#### [Supplied data]
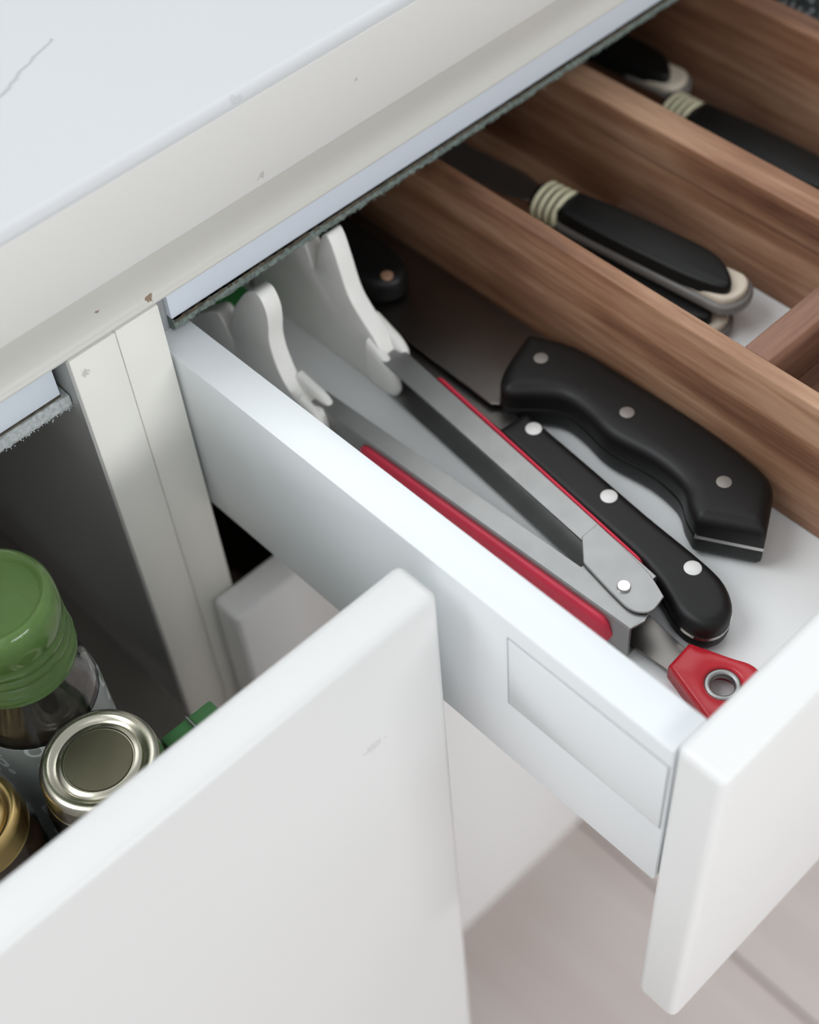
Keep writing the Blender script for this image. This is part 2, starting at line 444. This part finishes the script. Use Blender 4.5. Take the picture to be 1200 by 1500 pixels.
YAW = 0.0086
ca, sa = math.cos(YAW), math.sin(YAW)
def D2W(x, y): return (x * ca - y * sa, x * sa + y * ca)
L = 0.241
DB = 0.215                    # back of the drawer box
DW = 0.446
dr = obj('drawer', box(0.010, DW - 0.010, -L + 0.001, DB - 0.002, -0.0830, -0.0780), M['boxfloor'], cab, None)
dr.matrix_parent_inverse = Matrix.LocRotScale(cab.location, cab.rotation_euler, (1, 1, 1)).inverted()
dr.rotation_euler = (0, 0, YAW)
tag(dr, 'pulled-out white cutlery drawer')
sd = obj('drawer_side', box(0.0, 0.0162, -L - 0.0003, DB, -0.0892, 0.0, 0.0007, 2), M['box'], dr)
o = obj('drawer_side', box(DW - 0.0162, DW, -L - 0.0003, DB, -0.0892, 0.0, 0.0007, 2), M['box'], dr)
obj('drawer_back', box(0.0163, DW - 0.0163, DB - 0.014, DB, -0.0885, -0.012, 0.0006, 2), M['box'], dr)
o = obj('drawer_front', box(0.0004, DW + 0.004, -L - 0.0190, -L - 0.0004, 0.0030 - 0.1943, 0.0030, 0.0034, 4), M['front_brighter'], dr)
tag(o, 'rounded white drawer front panel')
obj('plate_gap', box(-0.00015, 0.0004, -0.2410, -0.1730, -0.0505, -0.0093), M['grey'], dr, None)
b = box(-0.0004, 0.0004, -0.2405, -0.1735, -0.0500, -0.0098, 0.0003, 2)
o = obj('cover_plate', b, M['box'], dr); tag(o, 'flush rectangular white cover plate')

# ------------------------------------------------------------------ left narrow cabinet with spice pull-out
XL0, XL1 = -0.345, -0.02045
YP = -0.1328
cab2 = empty('base_cabinet', (-0.18, 0.27, ZF), 'narrow white base cabinet whose spice pull-out stands open', 'cabinet')
child('side_panel', box(-0.0405, XL1, 0.0, 0.56, ZB, 0.0272, 0.0004, 2), M['carcass'], cab2)
child('inner_shade_sheet', box(-0.0413, -0.0404, 0.0012, 0.55, ZB + 0.02, 0.0270), M['shade_liner'], cab2, None)  # added sheet that darkens the inner face in place of shade
child('side_panel', box(XL0, XL0 + 0.0195, 0.0, 0.56, ZB, 0.0272, 0.0004, 2), M['carcass'], cab2)
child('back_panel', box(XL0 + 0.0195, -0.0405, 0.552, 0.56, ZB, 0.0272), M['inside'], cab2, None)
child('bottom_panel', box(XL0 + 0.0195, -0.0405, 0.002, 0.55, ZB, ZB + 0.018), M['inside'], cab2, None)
child('plinth', box(XL0, XL1, 0.055, 0.07, ZF + 0.0005, ZB - 0.0005), M['carcass'], cab2, None)
tr2 = child('top_rail', box(XL0 + 0.02, -0.0440, 0.0090, 0.0260, 0.0067, 0.0271, 0.0005, 2), M['rail_cool_lit'], cab2)
o = obj('felt_strip', felt(XL0 + 0.02, -0.0418, 0.0075, 0.0170, -0.0008, 0.0062, 8000, 5, 0.0011), M['felt_light'], tr2, None); tag(o, 'pale grey fuzzy felt strip', kind='stuff')
o = obj('felt_backing', box(XL0 + 0.02, -0.0442, 0.0084, 0.0100, 0.0050, 0.0067), M['felt_brown'], tr2, None)
ZS = -0.176                   # spice shelf
po = child('spice_pull_out', box(XL0 + 0.026, -0.050, YP + 0.001, 0.36, ZS - 0.012, ZS, 0.0006, 2), M['shelf'], cab2)
tag(po, 'open spice pull-out')
o = obj('pull_out_front', box(XL0 + 0.002, -0.0080, YP - 0.0190, YP, ZB, 0.0041, 0.0036, 4), M['front'], po)
tag(o, 'tall rounded white front panel')

# ------------------------------------------------------------------ wooden cutlery tray
ZFL = -0.0779
tray = empty('cutlery_tray', (0.25, -0.02, ZFL), 'brown acacia wood cutlery tray with dividers in the open drawer', 'tray')
TZ = -0.0115
child('side_wall', box(0.1515, 0.1588, -0.232, 0.185, ZFL, TZ, 0.0012, 3), M['wood'], tray)
child('divider', box(0.2355, 0.2505, -0.232, 0.185, -0.0300, TZ, 0.0014, 3), M['wood'], tray)
child('lower_divider', box(0.2366, 0.2505, -0.232, 0.185, ZFL, -0.0302, 0.0006, 2), M['wood'], tray)
child('side_wall', box(0.3345, 0.3465, -0.232, 0.185, ZFL, TZ + 0.0005, 0.0014, 3), M['wood'], tray)
child('cross_divider', box(0.1590, 0.2353, -0.1553, -0.1440, -0.0655, TZ - 0.0006, 0.0010, 3), M['wood_x'], tray)
child('tray_base', box(0.1590, 0.2364, -0.1440, 0.1778, -0.0705, -0.0668), M['wood'], tray, None)
child('pale_base_part', box(0.1592, 0.2362, -0.1438, -0.0150, -0.0667, -0.0661), M['boxfloor'], tray, None)  # pale base in front only; bare wood behind darkens the shaded end
child('shelf_board', box(0.1590, 0.2364, -0.2281, -0.1555, -0.0460, -0.0401, 0.0005, 2), M['wood_x'], tray)
child('end_wall', box(0.1590, 0.3343, 0.1780, 0.185, ZFL, TZ, 0.0010, 2), M['wood_x'], tray)
child('end_wall', box(0.1590, 0.3343, -0.2345, -0.2282, ZFL, TZ, 0.0010, 2), M['wood_x'], tray)

# ------------------------------------------------------------------ tongs
tg = empty('kitchen_tongs', (0.07, -0.1, ZFL), 'steel kitchen tongs with red grips and white nylon heads lying in drawer', 'tongs')
def channel(far, near, w_out, w_far, w_near, z0, z1, side, th=0.0011):
    """U-section arm: web on the outer side, flanges reaching inward; side +1 = flanges towards +x"""
    b = bmesh.new()
    fx, fy = far; nx, ny = near
    def ring(x, y, w):
        s = side
        return [(x, y, z0), (x + s * w, y, z0), (x + s * w, y, z0 + th), (x + s * th, y, z0 + th), (x + s * th, y, z1 - th), (x + s * w, y, z1 - th), (x + s * w, y, z1), (x + s * 0.0006, y, z1), (x, y, z1 - 0.0006)]
    secs = []
    for k in range(9):
        t = k / 8; secs.append(ring(fx + (nx - fx) * t, fy + (ny - fy) * t, w_far + (w_near - w_far) * t))
    loft(secs, b)
    return b
ZT0, ZT1 = -0.0762, -0.0578
o = child('arm', channel((0.0508, -0.010), (0.0574, -0.1797), 0, 0.0085, 0.0098, ZT0, ZT1, 1), M['steel'], tg, 0.5)
o = child('arm', channel((0.0985, -0.010), (0.0818, -0.1715), 0, 0.0115, 0.0100, ZT0 + 0.0004, ZT1 + 0.0013, -1), M['steel'], tg, 0.5)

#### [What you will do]
Restate only the lines running from the start of the material above through the line containing "o = obj('cover_plate', b, M['box'], dr);", ends included. No pictures.

#### [Response to the task]
Keep writing the Blender script for this image. This is part 2, starting at line 444. This part finishes the script. Use Blender 4.5. Take the picture to be 1200 by 1500 pixels.
YAW = 0.0086
ca, sa = math.cos(YAW), math.sin(YAW)
def D2W(x, y): return (x * ca - y * sa, x * sa + y * ca)
L = 0.241
DB = 0.215                    # back of the drawer box
DW = 0.446
dr = obj('drawer', box(0.010, DW - 0.010, -L + 0.001, DB - 0.002, -0.0830, -0.0780), M['boxfloor'], cab, None)
dr.matrix_parent_inverse = Matrix.LocRotScale(cab.location, cab.rotation_euler, (1, 1, 1)).inverted()
dr.rotation_euler = (0, 0, YAW)
tag(dr, 'pulled-out white cutlery drawer')
sd = obj('drawer_side', box(0.0, 0.0162, -L - 0.0003, DB, -0.0892, 0.0, 0.0007, 2), M['box'], dr)
o = obj('drawer_side', box(DW - 0.0162, DW, -L - 0.0003, DB, -0.0892, 0.0, 0.0007, 2), M['box'], dr)
obj('drawer_back', box(0.0163, DW - 0.0163, DB - 0.014, DB, -0.0885, -0.012, 0.0006, 2), M['box'], dr)
o = obj('drawer_front', box(0.0004, DW + 0.004, -L - 0.0190, -L - 0.0004, 0.0030 - 0.1943, 0.0030, 0.0034, 4), M['front_brighter'], dr)
tag(o, 'rounded white drawer front panel')
obj('plate_gap', box(-0.00015, 0.0004, -0.2410, -0.1730, -0.0505, -0.0093), M['grey'], dr, None)
b = box(-0.0004, 0.0004, -0.2405, -0.1735, -0.0500, -0.0098, 0.0003, 2)
o = obj('cover_plate', b, M['box'], dr); tag(o, 'flush rectangular white cover plate')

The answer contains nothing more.